Semianalytical thermal model for linear steam drive.

摘要

Thermal recovery by steam injection has proven to be an effective means of recovering heavy oil. Forecasts of reservoir response to the application of steam are necessary before starting a steam drive project. A semianalytical model (SAM) has been developed for one-dimensional linear systems and two-dimensional linear cross-sectional systems. Wells are located at both ends of the reservoir. At the injection well, wet steam is injected at a constant rate and enthalpy. The production well produces at a constant flowing bottomhole pressure. The SAM includes formation dip, compressible formation, water, and oil, and thermal expansion of the formation,water, and oil. The model automatically calculates the steam zone steam saturation and includes the water front and overburden heat losses. The two-dimensional model also includes gravity override of steam. The system of equations is solved by iterating on the injection well pressure. For each iteration, the lengths of the steam, water, and oil zones are determined. The pressure drop is calculated for each of these zones and at each well to compute the production well pressure.
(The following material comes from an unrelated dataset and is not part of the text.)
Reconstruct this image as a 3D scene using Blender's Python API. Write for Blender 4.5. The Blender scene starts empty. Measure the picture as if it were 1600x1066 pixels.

This value is compared to the production well boundary condition, and iteration continues until convergence is achieved, usually in five iterations. In the process, front locations, temperatures, pressures, and phase saturations are determined for each of the zones. Since the temperatures and pressures are computed, the compressibility and thermal expansion of the rock, oil, and water can be considered. Oil and water production rates are calculated by material balance. In the two-dimensional model, a new empirical method is presented which determines the shape of the steam front, and an extension of an existing water flooding correlation is used to determine the volumetric sweep efficiency for the reservoir. 56 refs., 72 figs., 15 tabs.